I would love to have an easy grace with languages, with picking up and using unfamiliar languages, especially. I’m good at English. I’ve studied Spanish, Portuguese, American Sign Language. I learned a lot from my studies, though I can’t claim any communicative fluency. But I would love to learn a language native to where I grew up, native to California. I doubt it will happen. I read work in translation, the next best thing?, and I am grateful to those who are able to bring meaning over from one language to another.
Sadly, of all the endangered things in this world, the languages of indigenous peoples are especially close to the edge. So I was pleased to read in a book of English versions of California indigenous oral literature that robust effort is being put into keeping alive many of the source languages.
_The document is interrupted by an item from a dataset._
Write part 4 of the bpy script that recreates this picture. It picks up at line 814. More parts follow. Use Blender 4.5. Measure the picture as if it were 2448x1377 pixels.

One of the most promising of recent efforts to turn things around is California’s own Master/Apprentice Language Learning Program. (The MALLP is conducted and administered by the Advocates for Indigenous California Language Survival … which is an affiliate of the Seventh Generation Fund, an important umbrella organization for a number of Native American activist groups. … Since its first season in 1993, the Master/Apprentice program has initiated training sessions for more than seventy master/apprentice pairs, involving (at the time of writing) twenty-five languages — most of them down to their last handful of fluent speakers — with more being added every year.
There’s also some hope that languages that currently have no speakers who grew up speaking it can be revived from “fieldnotes, recordings, and publications of the linguists who worked with the last generation of fluent elders.” Hats off to anyone who takes on that goal. It will require dedication!